"A PRODUCTIVE SEPARATION" : AN INTERVIEW WITH WILLIAM RANDOLPH PACKARD HEARSE'S TIM BRYANT
After a hiatus, Tim Bryant returned to his Fort Worth private eye Alvis "Dutch" Curridge in William
Randolph Packard Hearse. Tim owns and operates The Bosslight bookstore in Nacogdoches Texas where you can get signed copies of his books as well as fellow resident Joe Lansdale. We talked to Tim about his book and return to the character.
HARD WORD: This is the longest you've been away from Dutch to write other books. Did it have any effect on the writing of William Randolph Packard Hearse?
TIM BRYANT: I think it was a productive separation, for both of us. Having a few years off made it fresh again, and, while I won’t say the writing was effortless, it did all go fairly quickly and smoothly, as these things go. Five books in, I felt like I knew Dutch almost as well as I knew myself. Still, I thought there was more for me to discover about him. With Dutch, he’s always his own greatest mystery, and that continues into the new book.
HW: What does making Dutch a gypsy cab driver allow you to do?
TB: At first, it seemed like maybe something he wouldn’t normally do, and that’s actually why I did it. I wanted him to go in a direction that would put him in new light, maybe rub up against some interesting people. He buys the hearse on a whim (which is not unusual), and so it sets him off on a whole new adventure. In a lot of ways, this book felt like book one of a whole new series, like a new beginning. And the cab driving angle was just a part of that.
HW: Dutch draws a list of suspects from a checked-out library book. The interviews with them reminded me of the band members he interrogates in Spirit Trap. How do you see bibliophiles like us are different from normal folks?
TB: I didn’t plan for it to echo Spirit Trap, but that didn’t escape my notice. Of course, a big part of PI work is tracking down suspects and hearing their stories. That’s the nature of the job. As far as it being bibliophiles, well, that just seemed rich for mining. We already know that Dutch is a bibliophile, so it gives him a personal connection. We can see that in the way he judges each character by the books on their shelf. I think most bibliophiles are guilty of doing that. And, even with a cast of them, they’re as different from each other as one book is from the next. No two exactly alike.
4. You develop a riff between Dutch and his sidekick Slant Face, Did you learn anything about that relationship by doing that?
TB: In general, I’ve just learned that real life has some hard truths. No relationship is always easy, and sometimes friendships wear out their welcome and come to a messy end. In my real life, I’ve been betrayed by friends. I think most of us have. So, in taking Dutch and Slant Face through that, maybe Dutch learns a little about what’s really important to him.
HW:. What drew you to the setting of Fort Worth in The Fifties?

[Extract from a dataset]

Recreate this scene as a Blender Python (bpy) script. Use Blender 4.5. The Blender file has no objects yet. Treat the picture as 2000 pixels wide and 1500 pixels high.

TB:Fort Worth in the 1950s was the end of a whole other way of life. The city is known as being “where the west begins,” but, in the 1950s, a lot of those things were actually coming to an end. When it was the wild west, that brought in a pretty rowdy crowd, which later brought in the Mob. By 1955, the body of gangster Tincy Eggleston had been discovered at the bottom of a well. Places like Hell's Half Acre were just memories. So Dutch is watching, not his occupation but his general way of life, become obsolete. Bob Wills & The Texas Playboys are making way for Elvis Presley. It all affects the way he thinks and even what he does, but, more generally, it’s a very colorful background to what he’s doing.
HW: What do you think differentiates Dutch from other PIs in fiction?
TB Dutch, five books into the series, is a fully dimensional guy. We know him, probably better than he knows himself. And the specificity of his character is what sets him apart from any other PI. You can say he’s the one who loves blues and jazz music. He’s the one who’s in love with Ruthie and won’t admit it to himself, much less tell her. He’s the one who’s still mourning the loss of his little sister to childhood polio-encephalitis. That he shot his toe off in a drunken game of Russian Roulette. That he’s got a bad left ear. He’s all of these things and much, much more, and like his readers, he’s always on the way to becoming the totality of himself.